When the factory has no spare capacity, various measures need to be taken. The first consideration is to reduce the demand quantities in the MPS. However, simply reducing demand quantities increases the risk of stockouts. Therefore, it may be necessary to adjust demand quantities by spreading the load, such as staggering the timing across multiple items. Additionally, it may be possible to address the issue by devising ways to create production plans using the production scheduler instead of the MPS. For example, by setting overtime to increase production capacity, outsourcing to reduce the load within the factory, or adjusting scheduling rules to try out more productive planning methods, feasible plans can be created.
It is through such processes that MPS and production plans are determined in FLEXSCHE d-MPS. To establish a stable production plan that responds to demand uncertainty, a system like FLEXSCHE d-MPS, which dynamically integrates MPS and the production scheduler, is considered essential rather than the traditional MPS and production scheduler system.
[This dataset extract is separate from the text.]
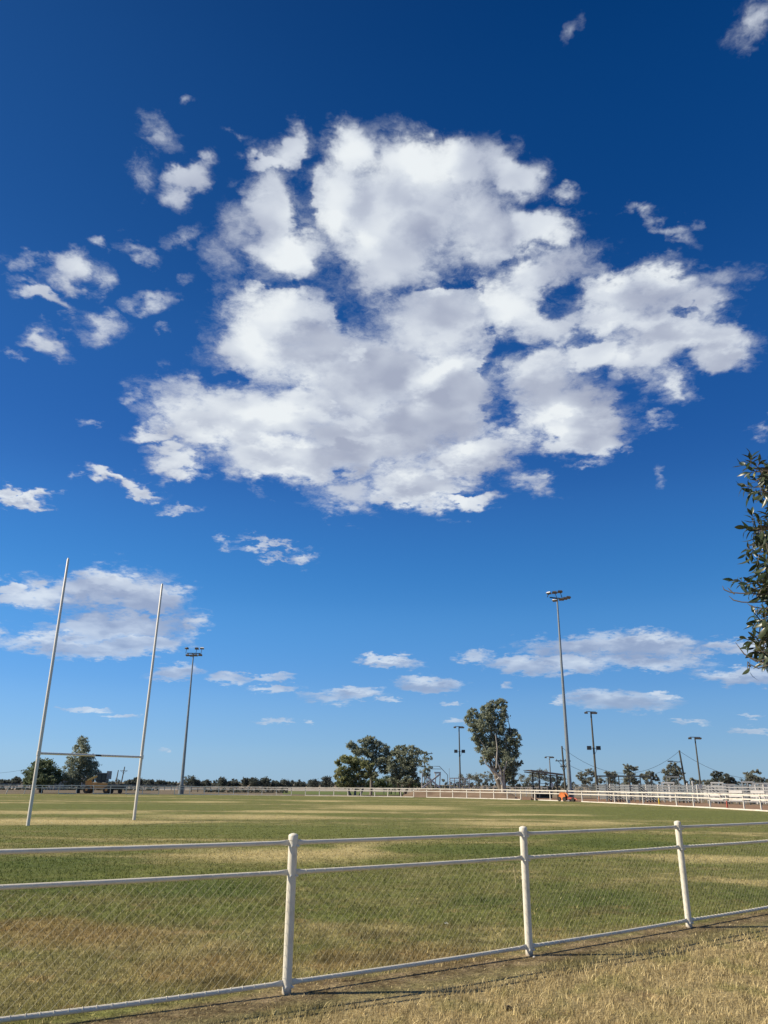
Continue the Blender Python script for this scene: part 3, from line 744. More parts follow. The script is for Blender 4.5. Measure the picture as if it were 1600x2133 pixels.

5. Future of FLEXSCHE d-MPS
One of the future challenges for FLEXSCHE d-MPS is the creation of MPS and production plans across multiple sites. Currently, FLEXSCHE d-MPS can create MPS and production plans within a single factory, but given the nature of make-to-stock production, it is conceivable to create MPS across multiple sites and simultaneously establish production plans for multiple factories. Additionally, although not make-to-stock production, responding to make-to-order production with stock point-type production that holds work-in-progress inventory is also cited as a future challenge.